The challenge is, we don’t have very good rainfall harvesting codes or incentives in Arizona. Last fall, we got half the year’s rainfall in one day. When you get three of the year’s seven inches of rain in one day, that’s not good. The water doesn’t flow back into the aquifers and recharge them — it just flows out the city and down the river.

And then there’s population. When I moved here in 1997, Phoenix was the most rapidly urbanizing city in the U.S. Obviously with the recession, we slowed down, but it’s picking up again. Phoenix — for all intents and purposes — has no natural disasters. Unlike California, where you have mudslides and fires and droughts, Arizona has stability for companies, with 320 days of sunshine. So solar power and those kinds of things make a lot of sense. And we’re seeing more of that happening. But the infrastructure and policies will need to keep up.

Can you talk me through the solutions that we know about?

Rainwater retention is a big thing. We have to figure out better ways to collect that rainwater onsite. We have literally no serious water conservation in Arizona, other than the street trees. If we find ways to conserve water, we can make a big impact for the water we already use.

Reducing the heat-island effect is necessary. One of the most innovative things they’ve done here is to use what’s called rubberized concrete and asphalt. It reduces noise, obviously, but it also reduces the mass of the surface, so the roads retain less heat. But that’s a small change.

Shade is a big deal. It’s becoming more and more of an issue. I’ve worked on projects here where we’ve creating new city details for a shade canopy that acts as signage. If you can imagine every sign in a city like Phoenix acting like a shading device, then you can imagine a shaded city.

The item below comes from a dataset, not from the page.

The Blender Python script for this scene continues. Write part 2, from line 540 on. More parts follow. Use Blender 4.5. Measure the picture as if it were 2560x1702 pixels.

What a lot of people don’t know is that it takes less energy to cool than it does to heat. So there are lot of people working on things like desiccant cooling systems. Imagine solar-powered air-conditioners, where you make very hot water using the sun, that you make very cool using desiccant cooling, and create air-conditioning. From a thermodynamic standpoint, air-conditioning could turn out to be a cost-effective process.

Temperature increases are inevitable, if we start to employ smart practices and technologies I mentioned we should be able to adapt our lifestyle accordingly. We just haven’t done any of them yet. We’re Americans, so unfortunately, it takes some type of catastrophe before we start to do those things.

Are there any specific projects that come to mind that you’re really excited for? That you think will meet these challenges?

There’s nothing big right now that I know is in the works, but there are a lot of incremental things happening. There are large infrastructure projects like light rail, which developers like. When you create light rail, it’s permanent. It’s not like a bus system that could be fleeting. Once you put rails in the ground, that increases surrounding property value. The first phase of the light rail was very successful, and I think with the next few phases we’re going to see higher density in-fill development and transit-oriented development around the light rail. That will be the next big thing in Phoenix.

We’re also seeing more places deploy shade canopies over parking lots, especially solar-power canopies. [At Arizona State University] I belive we have more solar than any other university in the U.S. All of this reduces the heat island as well produces energy.

Are there lessons from other countries or cities in the U.S. that could be applied to Phoenix?

I think the country that’s leading the charge on things like climate change right now is Germany. They have supposedly more solar power energy per capita than any other country. They’re leading the world in green roofs and in reconceptualizing the notion of the heat-island effect.

There’s also the Netherlands. I look at them a lot when I think about Phoenix. The Netherlands are all built on completely artificial islands they created. In many ways, Phoenix’s existence in the desert is completely artificial. So looking at how the Netherlands thinks about their infrastructure is really quite remarkable.

That’s the way for us to think about Phoenix. It was technology that helped us to conquer the area and build Phoenix. As we move into the 21st century, we have to look at adaptable technology and infrastructure.